* Begin Collected data *

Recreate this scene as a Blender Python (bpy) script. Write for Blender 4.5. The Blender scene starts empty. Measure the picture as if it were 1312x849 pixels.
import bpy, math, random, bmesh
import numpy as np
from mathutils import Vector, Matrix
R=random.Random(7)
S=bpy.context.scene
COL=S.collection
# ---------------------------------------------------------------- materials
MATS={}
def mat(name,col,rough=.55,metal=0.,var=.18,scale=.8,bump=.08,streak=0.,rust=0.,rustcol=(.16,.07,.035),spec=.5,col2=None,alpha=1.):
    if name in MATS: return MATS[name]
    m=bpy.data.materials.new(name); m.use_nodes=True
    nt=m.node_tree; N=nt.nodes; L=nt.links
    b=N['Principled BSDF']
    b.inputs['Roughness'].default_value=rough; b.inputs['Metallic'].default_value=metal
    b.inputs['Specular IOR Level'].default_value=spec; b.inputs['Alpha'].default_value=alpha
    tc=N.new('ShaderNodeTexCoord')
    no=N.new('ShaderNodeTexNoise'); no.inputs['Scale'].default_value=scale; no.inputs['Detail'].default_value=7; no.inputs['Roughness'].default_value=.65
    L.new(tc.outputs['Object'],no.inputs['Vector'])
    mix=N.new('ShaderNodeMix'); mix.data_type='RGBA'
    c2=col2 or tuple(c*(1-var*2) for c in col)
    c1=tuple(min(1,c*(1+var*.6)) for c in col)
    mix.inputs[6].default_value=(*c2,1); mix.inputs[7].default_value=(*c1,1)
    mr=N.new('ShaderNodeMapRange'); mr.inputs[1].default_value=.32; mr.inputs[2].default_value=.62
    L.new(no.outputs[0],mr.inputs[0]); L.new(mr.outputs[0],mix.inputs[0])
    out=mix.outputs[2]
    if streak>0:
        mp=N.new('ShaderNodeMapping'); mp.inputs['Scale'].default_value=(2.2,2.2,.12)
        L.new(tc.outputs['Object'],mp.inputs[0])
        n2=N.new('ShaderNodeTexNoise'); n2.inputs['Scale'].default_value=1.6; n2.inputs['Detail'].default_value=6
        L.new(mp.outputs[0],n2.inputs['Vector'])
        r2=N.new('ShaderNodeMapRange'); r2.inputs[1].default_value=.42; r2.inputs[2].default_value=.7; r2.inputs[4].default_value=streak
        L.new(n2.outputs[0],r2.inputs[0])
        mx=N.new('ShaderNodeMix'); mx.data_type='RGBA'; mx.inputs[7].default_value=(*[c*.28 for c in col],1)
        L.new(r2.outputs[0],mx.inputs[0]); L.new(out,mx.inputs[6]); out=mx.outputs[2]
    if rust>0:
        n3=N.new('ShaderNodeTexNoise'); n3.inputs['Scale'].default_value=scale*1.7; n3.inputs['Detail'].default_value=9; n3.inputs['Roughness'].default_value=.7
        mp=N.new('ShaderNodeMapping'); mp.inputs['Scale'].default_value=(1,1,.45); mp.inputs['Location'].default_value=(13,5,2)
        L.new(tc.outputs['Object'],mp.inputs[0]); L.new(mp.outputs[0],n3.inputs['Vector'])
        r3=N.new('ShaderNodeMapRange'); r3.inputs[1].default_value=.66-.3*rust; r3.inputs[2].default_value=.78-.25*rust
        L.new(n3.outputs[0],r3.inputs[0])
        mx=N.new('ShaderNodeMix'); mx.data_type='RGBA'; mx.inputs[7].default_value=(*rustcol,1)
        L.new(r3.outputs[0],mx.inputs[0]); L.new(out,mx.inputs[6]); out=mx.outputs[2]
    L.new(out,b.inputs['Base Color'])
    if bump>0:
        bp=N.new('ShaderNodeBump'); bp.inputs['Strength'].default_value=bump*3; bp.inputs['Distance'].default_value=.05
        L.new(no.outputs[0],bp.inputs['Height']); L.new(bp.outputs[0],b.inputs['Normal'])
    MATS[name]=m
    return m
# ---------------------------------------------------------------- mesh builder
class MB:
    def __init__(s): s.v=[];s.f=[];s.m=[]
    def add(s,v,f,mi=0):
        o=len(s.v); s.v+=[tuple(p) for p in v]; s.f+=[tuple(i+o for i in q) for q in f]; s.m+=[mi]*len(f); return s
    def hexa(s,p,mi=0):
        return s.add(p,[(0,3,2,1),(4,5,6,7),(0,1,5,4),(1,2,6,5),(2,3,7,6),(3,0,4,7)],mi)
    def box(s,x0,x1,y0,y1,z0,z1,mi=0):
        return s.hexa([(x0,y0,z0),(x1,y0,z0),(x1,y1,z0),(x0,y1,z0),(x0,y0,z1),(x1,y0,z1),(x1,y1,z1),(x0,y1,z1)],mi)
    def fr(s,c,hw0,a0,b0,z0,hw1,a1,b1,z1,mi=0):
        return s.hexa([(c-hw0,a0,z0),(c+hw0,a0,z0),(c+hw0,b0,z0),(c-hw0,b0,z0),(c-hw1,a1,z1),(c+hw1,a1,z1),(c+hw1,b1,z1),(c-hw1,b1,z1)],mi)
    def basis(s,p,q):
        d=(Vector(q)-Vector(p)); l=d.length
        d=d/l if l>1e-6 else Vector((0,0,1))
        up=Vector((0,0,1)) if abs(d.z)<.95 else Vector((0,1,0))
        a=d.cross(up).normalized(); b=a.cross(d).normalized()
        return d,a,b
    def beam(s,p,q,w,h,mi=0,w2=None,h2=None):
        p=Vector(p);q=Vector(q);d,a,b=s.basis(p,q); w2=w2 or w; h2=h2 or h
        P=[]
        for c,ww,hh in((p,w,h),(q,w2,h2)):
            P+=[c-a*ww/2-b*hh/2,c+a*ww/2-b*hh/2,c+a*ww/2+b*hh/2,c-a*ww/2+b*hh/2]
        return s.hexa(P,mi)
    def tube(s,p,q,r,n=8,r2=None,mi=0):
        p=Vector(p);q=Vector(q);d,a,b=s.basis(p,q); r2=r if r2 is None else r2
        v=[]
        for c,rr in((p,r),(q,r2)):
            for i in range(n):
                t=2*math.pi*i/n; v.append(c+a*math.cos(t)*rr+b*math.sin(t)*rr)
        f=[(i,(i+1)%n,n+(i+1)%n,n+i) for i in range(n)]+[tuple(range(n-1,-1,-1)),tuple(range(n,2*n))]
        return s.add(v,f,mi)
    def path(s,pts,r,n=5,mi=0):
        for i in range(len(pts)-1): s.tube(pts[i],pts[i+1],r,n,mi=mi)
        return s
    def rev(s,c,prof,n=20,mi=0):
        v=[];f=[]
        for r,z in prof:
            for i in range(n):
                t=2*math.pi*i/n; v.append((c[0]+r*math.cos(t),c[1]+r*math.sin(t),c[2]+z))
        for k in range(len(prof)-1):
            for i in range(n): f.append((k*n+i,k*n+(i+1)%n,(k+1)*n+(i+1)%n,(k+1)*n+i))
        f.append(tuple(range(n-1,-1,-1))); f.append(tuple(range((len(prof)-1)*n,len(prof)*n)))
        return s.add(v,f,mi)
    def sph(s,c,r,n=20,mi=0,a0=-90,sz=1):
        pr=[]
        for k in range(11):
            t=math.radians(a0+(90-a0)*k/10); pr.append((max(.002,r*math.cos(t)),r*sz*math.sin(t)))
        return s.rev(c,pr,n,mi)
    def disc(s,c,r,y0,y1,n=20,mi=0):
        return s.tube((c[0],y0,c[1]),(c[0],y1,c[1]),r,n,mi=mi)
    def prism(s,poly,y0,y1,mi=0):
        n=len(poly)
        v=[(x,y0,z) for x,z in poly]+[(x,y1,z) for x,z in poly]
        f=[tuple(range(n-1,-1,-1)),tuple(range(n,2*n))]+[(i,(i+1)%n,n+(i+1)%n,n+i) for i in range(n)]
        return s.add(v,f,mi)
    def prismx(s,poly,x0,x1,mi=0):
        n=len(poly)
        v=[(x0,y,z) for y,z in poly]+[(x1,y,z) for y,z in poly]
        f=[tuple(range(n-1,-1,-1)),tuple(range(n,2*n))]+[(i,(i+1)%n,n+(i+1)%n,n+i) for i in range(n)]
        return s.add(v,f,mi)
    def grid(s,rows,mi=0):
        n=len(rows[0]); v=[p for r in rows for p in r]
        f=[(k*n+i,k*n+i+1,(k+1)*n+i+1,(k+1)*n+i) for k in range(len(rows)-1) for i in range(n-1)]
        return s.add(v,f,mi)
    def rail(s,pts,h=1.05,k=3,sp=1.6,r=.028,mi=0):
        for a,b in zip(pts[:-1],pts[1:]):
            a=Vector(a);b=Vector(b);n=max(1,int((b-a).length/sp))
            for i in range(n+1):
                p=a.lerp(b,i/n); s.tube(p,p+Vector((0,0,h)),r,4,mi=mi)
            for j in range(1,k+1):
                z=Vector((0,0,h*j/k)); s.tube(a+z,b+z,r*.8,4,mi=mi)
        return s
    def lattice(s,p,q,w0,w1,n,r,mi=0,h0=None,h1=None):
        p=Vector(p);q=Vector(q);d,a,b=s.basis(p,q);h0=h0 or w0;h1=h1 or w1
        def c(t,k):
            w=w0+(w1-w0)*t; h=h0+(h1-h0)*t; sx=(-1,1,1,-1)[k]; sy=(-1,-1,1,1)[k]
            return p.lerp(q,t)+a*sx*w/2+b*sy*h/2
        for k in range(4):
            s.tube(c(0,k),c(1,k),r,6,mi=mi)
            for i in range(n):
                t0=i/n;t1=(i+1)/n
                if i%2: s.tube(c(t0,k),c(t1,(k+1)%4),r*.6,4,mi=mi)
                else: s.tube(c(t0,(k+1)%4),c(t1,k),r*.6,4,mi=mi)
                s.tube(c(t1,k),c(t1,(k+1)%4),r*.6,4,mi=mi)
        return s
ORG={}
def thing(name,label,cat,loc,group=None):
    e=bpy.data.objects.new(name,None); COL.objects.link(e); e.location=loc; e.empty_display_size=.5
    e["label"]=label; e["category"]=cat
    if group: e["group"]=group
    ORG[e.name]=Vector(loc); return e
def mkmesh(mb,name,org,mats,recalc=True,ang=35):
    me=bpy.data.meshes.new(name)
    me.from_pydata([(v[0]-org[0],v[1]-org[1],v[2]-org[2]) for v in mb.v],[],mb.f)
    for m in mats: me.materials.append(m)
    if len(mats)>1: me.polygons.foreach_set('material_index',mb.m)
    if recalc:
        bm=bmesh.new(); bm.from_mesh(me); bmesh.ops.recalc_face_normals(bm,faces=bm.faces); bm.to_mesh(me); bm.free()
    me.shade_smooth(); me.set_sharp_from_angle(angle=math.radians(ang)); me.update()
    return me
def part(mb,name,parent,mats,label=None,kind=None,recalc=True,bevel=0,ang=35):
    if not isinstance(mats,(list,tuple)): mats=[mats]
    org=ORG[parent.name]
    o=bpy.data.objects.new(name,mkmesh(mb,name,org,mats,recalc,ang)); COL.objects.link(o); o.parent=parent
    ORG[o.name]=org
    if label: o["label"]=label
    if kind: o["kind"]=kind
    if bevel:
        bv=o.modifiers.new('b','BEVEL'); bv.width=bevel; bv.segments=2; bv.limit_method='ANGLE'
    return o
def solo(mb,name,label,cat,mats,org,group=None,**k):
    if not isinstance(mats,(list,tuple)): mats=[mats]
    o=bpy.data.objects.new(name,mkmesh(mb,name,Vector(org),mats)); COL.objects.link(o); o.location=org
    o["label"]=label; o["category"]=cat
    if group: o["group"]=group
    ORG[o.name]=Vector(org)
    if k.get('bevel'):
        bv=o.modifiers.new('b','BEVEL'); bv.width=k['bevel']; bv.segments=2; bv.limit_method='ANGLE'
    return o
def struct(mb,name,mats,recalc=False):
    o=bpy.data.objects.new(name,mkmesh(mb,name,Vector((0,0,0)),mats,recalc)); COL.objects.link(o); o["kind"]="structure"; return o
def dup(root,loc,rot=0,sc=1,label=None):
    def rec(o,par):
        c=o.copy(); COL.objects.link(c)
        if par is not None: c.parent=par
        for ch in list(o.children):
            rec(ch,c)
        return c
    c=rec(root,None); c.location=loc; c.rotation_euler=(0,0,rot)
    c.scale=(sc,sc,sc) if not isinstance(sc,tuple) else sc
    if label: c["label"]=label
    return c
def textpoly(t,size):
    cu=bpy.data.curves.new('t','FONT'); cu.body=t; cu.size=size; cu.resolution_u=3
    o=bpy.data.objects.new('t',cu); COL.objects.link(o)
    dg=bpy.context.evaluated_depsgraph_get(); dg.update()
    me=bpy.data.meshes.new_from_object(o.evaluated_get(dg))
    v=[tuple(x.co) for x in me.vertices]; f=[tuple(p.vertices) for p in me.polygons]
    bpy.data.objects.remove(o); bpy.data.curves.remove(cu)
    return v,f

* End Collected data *

What this task involves = State the number of lines holding the word "scene" in the listing. Add nothing else.

Task solution = 2